Food traditions have developed in tandem, and escovitched fish is the dish of choice on Good Friday. The British colonizers introduced the hot cross bun to Jamaica. This bun is usually made with currants or raisins, sporting a large white cross over the top of the small square pastry.

hot cross bun

Some believe the hot cross bun tradition arose before christianity, citing the Saxons’ use of such an item to honour the goddess Eostre, from which the name Easter was derived. Others believe these white-crossed buns existed even earlier, among the Greeks. Regardless of its origins, in recent times, hot cross buns have become popular in predominantly christian societies where the buns are consumed on Good Friday and the white cross is regarded as a symbol of The Crucifixion.

Over time, this Easter tradition developed into an important part of Jamaican culture, but the small, light, English bun morphed into a large, wholesome, dense, fruit-filled bun, shaped like a loaf of bread, that is a meal in itself especially when eaten with a chunk of that “red” cheese which comes in a tin. This “tin cheese” is a pasteurized, processed cheese with a somewhat salty, cheddar taste which complements the sweet bun. The bun is cut into thick slices and the cheese is cut into triangular slabs. The two together are a marriage made in heaven.

tin cheese red processed cheddar htb easter bun
Tin Cheese & HTB Easter Bun

Nowadays in Jamaica, Easter is not Easter if there is no bun and cheese, and the practice of giving it as a treat to the poor is considered the right thing for well-off people to do. Employers show their appreciation for their employees by giving them a gift of bun and cheese at Easter time.
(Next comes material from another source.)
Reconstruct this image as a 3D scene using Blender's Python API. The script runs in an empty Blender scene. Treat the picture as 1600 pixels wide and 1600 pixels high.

So popular is bun and cheese that it has become a snack enjoyed year round, although the buns baked at Easter are far richer in quality, usually packed with more fruits. For the masses, bun and cheese has become a convenient, fast food. People from all walks of life, from school children to construction workers  make it their lunch. It’s not uncommon for tea breaks to include bun and cheese as an accompaniment.

If you happen to be in Jamaica during Easter, you will understand all the fuss about bun and cheese. Don’t hesitate to give it a try - you are bound to love it.